* _REQUIREMENTS_
Repeat exactly, and only, the lines from the one that contains "Continue the Blender" through the one that contains "return b_.mesh('fallen_leaf', [mat])", both ends included.

○ ○ ○ ○ ○ ○ ○

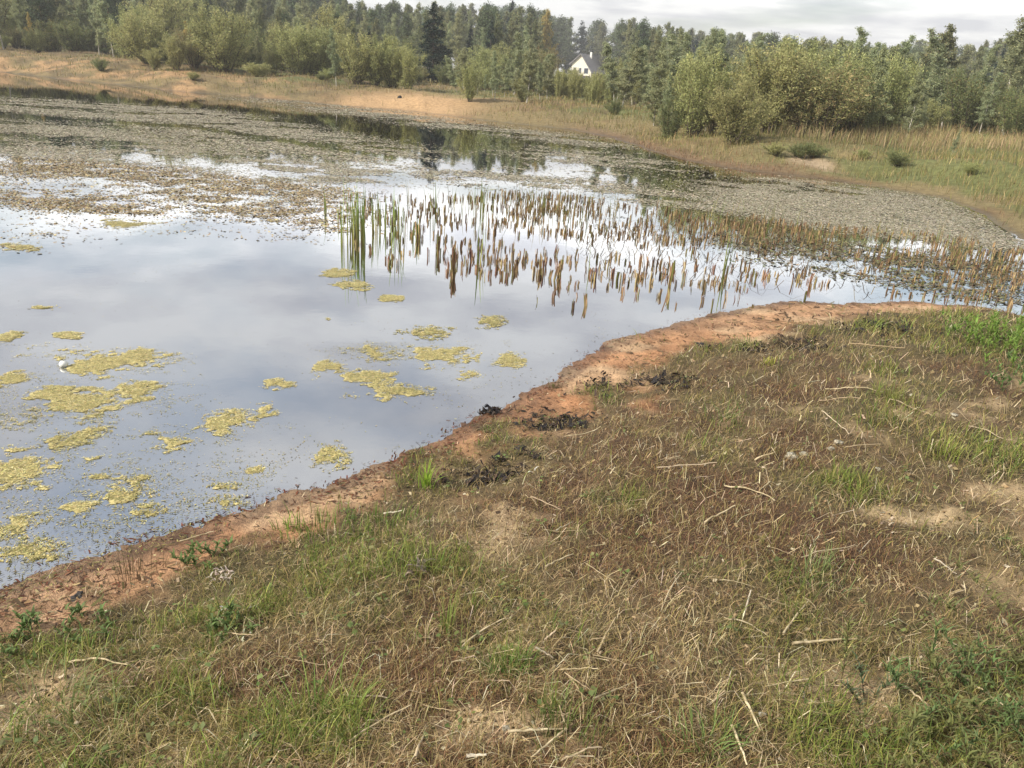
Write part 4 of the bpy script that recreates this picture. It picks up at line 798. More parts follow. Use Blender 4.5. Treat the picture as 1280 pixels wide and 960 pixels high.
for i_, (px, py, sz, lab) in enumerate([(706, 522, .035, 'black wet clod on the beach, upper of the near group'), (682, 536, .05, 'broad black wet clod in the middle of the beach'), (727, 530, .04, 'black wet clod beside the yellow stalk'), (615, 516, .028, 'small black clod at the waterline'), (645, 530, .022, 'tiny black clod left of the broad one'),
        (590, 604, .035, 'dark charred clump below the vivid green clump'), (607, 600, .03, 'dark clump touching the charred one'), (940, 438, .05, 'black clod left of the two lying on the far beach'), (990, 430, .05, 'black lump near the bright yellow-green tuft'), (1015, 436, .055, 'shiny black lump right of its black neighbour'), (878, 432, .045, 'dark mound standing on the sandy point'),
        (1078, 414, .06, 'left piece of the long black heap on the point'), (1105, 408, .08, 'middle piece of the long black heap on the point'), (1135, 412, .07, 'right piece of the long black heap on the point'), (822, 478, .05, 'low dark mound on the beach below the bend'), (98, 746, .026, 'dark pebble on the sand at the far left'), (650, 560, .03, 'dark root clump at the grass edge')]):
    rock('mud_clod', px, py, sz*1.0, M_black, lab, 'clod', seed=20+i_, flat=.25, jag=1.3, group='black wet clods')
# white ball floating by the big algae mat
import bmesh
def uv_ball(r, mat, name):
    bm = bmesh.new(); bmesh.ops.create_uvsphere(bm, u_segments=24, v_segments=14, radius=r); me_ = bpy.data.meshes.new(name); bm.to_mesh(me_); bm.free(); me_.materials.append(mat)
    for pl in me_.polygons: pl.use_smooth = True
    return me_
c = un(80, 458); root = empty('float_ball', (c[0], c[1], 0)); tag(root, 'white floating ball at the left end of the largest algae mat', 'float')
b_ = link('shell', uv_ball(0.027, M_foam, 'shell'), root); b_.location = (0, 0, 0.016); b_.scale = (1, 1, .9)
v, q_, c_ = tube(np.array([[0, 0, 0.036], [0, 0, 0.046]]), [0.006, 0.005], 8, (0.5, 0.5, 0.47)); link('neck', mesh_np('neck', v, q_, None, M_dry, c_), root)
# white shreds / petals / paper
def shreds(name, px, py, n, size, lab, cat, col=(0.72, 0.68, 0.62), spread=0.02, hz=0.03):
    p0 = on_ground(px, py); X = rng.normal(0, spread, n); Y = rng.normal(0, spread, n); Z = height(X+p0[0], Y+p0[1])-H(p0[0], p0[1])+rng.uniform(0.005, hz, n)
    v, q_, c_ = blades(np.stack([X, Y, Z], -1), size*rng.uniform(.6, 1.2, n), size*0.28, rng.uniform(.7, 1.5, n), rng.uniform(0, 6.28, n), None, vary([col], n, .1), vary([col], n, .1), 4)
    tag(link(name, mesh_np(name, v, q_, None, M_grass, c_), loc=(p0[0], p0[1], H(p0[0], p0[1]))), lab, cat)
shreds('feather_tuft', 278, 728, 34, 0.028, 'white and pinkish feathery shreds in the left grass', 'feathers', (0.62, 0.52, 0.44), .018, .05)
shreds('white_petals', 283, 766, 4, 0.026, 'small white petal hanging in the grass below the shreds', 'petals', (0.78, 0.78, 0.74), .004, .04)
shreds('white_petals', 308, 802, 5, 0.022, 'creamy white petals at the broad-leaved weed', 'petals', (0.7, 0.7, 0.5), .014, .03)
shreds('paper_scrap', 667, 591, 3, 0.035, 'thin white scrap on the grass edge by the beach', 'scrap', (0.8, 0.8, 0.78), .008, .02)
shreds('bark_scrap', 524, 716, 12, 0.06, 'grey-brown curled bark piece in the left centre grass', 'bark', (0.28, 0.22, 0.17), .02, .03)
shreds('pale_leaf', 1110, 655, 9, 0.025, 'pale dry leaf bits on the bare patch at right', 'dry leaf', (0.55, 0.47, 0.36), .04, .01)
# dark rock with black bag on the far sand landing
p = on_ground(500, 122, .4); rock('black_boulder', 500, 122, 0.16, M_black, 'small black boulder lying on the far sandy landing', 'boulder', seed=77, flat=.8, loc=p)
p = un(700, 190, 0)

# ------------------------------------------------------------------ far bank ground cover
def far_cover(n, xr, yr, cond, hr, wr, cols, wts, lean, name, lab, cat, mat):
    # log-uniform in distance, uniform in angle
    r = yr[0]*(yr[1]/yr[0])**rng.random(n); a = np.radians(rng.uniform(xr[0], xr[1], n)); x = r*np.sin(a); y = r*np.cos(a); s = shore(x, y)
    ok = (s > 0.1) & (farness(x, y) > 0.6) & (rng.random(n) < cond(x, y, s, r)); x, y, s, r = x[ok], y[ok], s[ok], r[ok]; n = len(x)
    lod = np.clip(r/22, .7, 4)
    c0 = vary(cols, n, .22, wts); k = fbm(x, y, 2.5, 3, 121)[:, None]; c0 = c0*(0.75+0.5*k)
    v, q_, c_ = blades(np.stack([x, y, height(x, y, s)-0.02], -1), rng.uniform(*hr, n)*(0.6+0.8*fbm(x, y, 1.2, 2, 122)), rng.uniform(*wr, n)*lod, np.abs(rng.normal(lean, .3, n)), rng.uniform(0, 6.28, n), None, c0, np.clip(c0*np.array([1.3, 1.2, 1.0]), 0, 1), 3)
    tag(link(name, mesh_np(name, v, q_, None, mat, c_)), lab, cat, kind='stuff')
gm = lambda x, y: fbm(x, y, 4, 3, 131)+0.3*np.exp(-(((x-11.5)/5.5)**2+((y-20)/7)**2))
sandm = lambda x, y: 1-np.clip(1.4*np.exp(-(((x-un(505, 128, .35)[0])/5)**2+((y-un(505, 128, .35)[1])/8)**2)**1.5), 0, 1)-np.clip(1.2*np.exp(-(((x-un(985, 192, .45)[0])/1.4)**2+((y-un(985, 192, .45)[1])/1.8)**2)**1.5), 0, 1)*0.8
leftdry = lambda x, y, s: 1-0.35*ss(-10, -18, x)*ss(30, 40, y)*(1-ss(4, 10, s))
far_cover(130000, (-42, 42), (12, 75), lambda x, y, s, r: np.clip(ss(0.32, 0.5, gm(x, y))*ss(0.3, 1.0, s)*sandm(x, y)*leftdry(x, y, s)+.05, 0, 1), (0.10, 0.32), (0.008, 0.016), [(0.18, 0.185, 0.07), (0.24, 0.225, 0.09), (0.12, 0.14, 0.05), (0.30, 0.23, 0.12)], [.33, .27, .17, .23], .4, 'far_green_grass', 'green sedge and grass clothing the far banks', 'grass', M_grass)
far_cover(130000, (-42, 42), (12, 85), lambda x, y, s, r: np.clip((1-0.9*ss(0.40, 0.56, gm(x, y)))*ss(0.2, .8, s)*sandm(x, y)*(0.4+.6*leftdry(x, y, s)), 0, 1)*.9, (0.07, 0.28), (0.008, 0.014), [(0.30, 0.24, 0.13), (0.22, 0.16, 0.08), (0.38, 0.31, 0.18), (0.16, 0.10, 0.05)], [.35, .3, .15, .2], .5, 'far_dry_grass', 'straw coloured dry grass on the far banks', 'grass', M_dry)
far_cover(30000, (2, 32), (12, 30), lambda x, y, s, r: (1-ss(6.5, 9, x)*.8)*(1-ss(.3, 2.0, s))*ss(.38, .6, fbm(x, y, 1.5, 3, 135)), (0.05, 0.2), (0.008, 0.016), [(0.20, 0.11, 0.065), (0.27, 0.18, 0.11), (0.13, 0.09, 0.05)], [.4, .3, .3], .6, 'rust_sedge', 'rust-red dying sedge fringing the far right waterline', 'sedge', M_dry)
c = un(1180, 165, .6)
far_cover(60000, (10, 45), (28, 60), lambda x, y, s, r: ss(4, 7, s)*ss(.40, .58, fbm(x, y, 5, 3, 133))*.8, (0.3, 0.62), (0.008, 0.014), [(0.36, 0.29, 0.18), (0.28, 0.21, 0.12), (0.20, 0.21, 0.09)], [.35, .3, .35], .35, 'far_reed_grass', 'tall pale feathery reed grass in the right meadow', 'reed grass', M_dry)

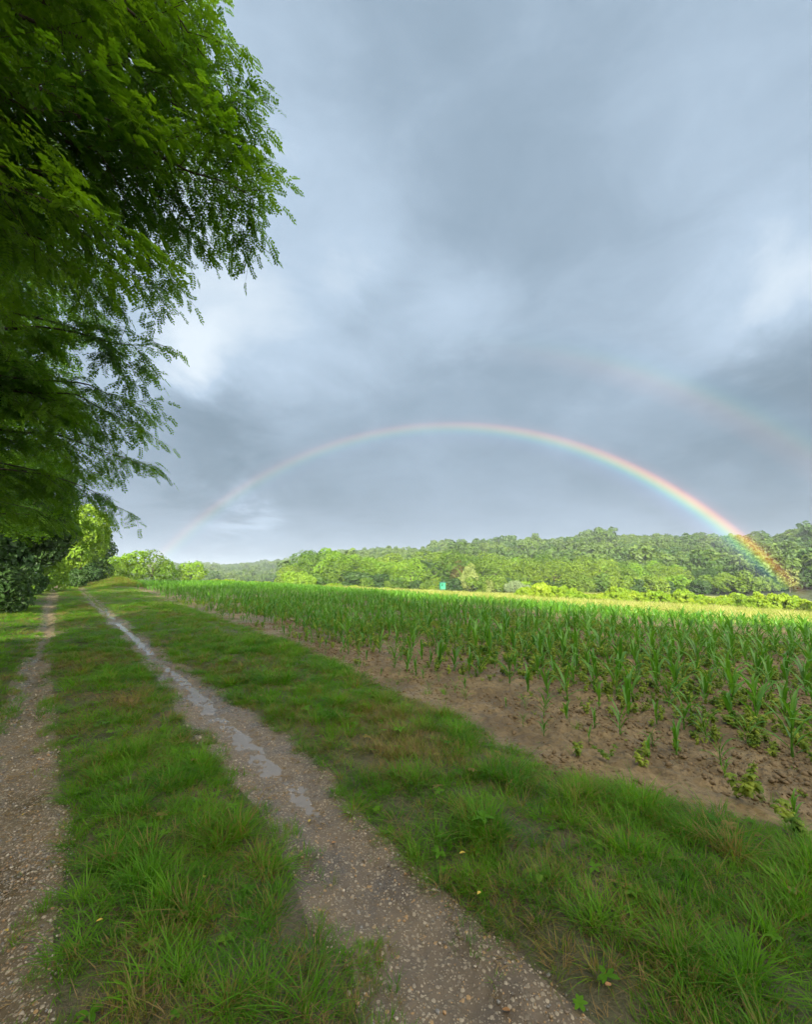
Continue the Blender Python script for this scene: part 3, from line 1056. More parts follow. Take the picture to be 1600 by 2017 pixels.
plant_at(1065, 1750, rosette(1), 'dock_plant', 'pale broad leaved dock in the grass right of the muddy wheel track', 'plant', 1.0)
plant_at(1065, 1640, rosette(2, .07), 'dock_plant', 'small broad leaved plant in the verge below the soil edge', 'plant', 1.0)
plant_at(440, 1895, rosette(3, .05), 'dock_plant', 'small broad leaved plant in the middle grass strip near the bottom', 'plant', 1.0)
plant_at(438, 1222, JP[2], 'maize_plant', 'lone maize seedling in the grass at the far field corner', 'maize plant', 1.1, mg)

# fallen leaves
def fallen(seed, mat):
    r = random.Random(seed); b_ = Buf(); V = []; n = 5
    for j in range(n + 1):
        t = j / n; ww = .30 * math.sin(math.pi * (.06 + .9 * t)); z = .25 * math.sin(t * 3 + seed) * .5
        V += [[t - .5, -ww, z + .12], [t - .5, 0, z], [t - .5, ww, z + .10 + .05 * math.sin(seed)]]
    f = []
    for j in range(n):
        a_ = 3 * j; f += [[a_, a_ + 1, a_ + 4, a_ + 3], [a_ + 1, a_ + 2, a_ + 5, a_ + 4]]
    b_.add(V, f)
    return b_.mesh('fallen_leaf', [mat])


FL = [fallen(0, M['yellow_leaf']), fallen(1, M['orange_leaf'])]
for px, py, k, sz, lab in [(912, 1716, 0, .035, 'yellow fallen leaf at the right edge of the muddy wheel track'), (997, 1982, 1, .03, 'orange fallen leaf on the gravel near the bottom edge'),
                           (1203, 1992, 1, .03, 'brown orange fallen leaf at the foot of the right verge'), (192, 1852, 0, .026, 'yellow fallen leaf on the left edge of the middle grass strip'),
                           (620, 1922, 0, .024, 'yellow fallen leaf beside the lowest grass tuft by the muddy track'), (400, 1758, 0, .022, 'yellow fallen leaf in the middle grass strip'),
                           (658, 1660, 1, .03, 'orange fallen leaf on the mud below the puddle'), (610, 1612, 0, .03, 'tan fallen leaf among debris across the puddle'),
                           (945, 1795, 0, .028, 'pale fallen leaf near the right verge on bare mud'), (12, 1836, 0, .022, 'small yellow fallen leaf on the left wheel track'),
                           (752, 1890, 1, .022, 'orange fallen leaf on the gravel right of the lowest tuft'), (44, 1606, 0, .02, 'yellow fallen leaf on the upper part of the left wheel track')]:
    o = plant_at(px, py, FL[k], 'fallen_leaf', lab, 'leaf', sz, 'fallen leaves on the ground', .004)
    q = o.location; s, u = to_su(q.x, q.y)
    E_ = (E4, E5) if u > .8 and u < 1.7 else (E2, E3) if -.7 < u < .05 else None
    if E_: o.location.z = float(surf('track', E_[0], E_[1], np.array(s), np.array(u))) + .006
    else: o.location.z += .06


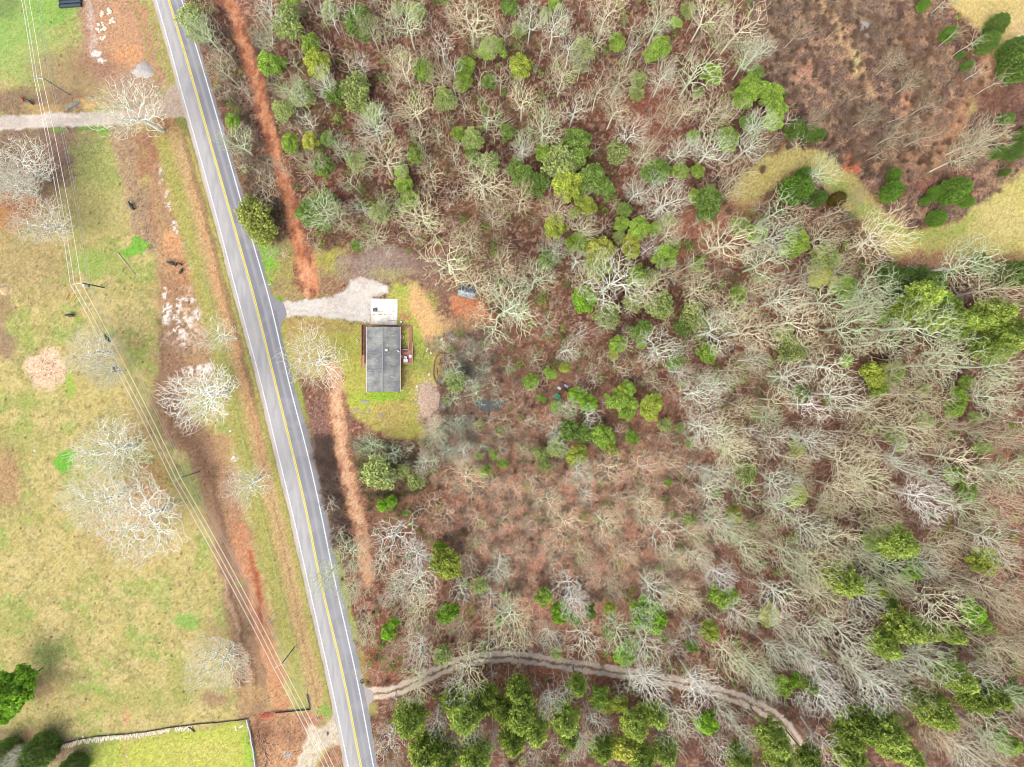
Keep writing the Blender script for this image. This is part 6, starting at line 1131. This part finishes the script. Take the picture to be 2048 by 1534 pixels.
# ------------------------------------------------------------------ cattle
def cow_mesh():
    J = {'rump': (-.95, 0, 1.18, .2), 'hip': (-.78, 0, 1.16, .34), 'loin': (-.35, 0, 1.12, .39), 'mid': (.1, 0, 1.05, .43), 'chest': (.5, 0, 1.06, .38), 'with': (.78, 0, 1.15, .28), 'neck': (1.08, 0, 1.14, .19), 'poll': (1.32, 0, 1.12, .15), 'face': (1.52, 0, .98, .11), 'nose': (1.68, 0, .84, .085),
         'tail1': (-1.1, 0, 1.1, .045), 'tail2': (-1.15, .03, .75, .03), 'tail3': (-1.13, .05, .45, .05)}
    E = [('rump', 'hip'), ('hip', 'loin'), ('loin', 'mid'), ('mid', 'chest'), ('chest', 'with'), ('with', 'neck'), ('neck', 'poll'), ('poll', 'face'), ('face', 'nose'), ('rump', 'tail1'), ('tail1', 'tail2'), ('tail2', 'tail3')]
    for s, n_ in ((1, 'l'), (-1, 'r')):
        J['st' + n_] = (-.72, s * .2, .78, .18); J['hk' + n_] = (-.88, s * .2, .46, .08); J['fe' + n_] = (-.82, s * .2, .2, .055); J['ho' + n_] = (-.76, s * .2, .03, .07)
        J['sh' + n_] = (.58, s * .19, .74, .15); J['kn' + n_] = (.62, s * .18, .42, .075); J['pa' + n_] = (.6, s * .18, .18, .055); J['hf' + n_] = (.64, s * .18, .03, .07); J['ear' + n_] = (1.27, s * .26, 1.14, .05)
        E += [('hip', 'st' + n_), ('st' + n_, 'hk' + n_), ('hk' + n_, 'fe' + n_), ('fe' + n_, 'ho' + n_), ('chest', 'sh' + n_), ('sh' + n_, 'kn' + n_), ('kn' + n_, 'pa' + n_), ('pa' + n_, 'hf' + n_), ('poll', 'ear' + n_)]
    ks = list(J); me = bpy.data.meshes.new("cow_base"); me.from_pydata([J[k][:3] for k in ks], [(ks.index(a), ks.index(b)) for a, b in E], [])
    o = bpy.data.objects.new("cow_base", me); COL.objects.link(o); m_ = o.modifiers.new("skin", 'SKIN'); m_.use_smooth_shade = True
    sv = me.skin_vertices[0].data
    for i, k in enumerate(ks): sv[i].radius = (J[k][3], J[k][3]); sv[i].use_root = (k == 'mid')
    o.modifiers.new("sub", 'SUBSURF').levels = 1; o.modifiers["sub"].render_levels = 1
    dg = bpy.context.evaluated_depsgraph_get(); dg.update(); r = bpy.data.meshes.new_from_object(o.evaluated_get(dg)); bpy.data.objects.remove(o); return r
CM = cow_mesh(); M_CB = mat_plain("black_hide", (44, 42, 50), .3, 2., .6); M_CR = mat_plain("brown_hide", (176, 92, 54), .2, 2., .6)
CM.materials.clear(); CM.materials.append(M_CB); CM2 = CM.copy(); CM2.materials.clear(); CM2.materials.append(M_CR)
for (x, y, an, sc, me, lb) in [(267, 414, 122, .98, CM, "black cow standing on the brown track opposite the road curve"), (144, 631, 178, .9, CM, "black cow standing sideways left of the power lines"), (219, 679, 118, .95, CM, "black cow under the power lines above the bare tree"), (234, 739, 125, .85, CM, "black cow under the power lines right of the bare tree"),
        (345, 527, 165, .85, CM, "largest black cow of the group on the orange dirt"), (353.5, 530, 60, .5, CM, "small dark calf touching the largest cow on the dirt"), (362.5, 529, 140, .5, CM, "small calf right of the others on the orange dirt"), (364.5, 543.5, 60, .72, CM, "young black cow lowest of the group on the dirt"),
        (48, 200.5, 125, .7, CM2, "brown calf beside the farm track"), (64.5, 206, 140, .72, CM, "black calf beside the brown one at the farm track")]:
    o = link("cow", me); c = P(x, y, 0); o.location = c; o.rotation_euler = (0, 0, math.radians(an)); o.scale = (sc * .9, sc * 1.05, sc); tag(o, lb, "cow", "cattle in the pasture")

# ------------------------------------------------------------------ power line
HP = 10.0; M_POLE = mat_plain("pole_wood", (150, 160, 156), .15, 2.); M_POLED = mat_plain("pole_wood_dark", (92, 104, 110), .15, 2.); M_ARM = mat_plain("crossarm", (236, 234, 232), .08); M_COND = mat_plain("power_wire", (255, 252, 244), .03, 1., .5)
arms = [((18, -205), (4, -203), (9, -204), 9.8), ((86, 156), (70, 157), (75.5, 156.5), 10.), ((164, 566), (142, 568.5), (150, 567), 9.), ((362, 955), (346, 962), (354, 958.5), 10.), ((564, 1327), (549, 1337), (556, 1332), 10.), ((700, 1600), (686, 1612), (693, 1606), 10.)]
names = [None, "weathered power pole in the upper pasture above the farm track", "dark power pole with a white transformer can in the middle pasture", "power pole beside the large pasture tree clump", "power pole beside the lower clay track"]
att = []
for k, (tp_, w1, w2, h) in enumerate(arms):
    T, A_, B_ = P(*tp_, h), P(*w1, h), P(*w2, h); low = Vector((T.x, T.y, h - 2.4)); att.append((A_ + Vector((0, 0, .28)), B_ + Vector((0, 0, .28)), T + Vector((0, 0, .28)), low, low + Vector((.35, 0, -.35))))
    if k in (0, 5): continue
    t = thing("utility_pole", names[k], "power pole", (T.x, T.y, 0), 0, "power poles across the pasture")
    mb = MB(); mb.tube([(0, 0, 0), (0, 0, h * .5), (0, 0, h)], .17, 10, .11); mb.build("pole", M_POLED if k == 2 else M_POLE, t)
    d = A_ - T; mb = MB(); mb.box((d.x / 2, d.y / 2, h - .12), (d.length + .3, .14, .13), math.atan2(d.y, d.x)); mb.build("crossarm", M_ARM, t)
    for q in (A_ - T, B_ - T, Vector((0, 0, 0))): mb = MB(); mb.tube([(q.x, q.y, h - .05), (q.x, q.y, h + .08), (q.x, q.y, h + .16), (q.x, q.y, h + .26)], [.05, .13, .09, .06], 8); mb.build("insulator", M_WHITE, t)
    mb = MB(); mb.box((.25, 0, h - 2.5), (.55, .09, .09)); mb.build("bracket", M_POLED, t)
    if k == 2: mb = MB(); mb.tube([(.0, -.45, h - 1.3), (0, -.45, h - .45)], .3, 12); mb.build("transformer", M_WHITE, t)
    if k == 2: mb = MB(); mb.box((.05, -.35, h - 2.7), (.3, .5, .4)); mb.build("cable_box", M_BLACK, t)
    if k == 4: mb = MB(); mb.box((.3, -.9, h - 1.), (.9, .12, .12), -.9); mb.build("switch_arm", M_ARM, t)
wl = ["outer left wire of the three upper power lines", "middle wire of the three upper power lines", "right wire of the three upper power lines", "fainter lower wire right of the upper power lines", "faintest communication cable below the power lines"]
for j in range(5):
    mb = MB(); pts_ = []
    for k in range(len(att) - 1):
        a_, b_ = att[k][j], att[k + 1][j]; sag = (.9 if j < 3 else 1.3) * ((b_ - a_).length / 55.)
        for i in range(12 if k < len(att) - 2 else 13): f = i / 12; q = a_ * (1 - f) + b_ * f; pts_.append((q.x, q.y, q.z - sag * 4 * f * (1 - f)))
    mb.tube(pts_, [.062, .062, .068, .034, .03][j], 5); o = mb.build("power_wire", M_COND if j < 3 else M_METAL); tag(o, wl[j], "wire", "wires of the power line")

○ ○ ○ ○ ○ ○ ○

* _EXERCISE SOLUTION_
Continue the Blender Python script for this scene: part 3, from line 1056. More parts follow. Take the picture to be 1600 by 2017 pixels.
plant_at(1065, 1750, rosette(1), 'dock_plant', 'pale broad leaved dock in the grass right of the muddy wheel track', 'plant', 1.0)
plant_at(1065, 1640, rosette(2, .07), 'dock_plant', 'small broad leaved plant in the verge below the soil edge', 'plant', 1.0)
plant_at(440, 1895, rosette(3, .05), 'dock_plant', 'small broad leaved plant in the middle grass strip near the bottom', 'plant', 1.0)
plant_at(438, 1222, JP[2], 'maize_plant', 'lone maize seedling in the grass at the far field corner', 'maize plant', 1.1, mg)

# fallen leaves
def fallen(seed, mat):
    r = random.Random(seed); b_ = Buf(); V = []; n = 5
    for j in range(n + 1):
        t = j / n; ww = .30 * math.sin(math.pi * (.06 + .9 * t)); z = .25 * math.sin(t * 3 + seed) * .5
        V += [[t - .5, -ww, z + .12], [t - .5, 0, z], [t - .5, ww, z + .10 + .05 * math.sin(seed)]]
    f = []
    for j in range(n):
        a_ = 3 * j; f += [[a_, a_ + 1, a_ + 4, a_ + 3], [a_ + 1, a_ + 2, a_ + 5, a_ + 4]]
    b_.add(V, f)
    return b_.mesh('fallen_leaf', [mat])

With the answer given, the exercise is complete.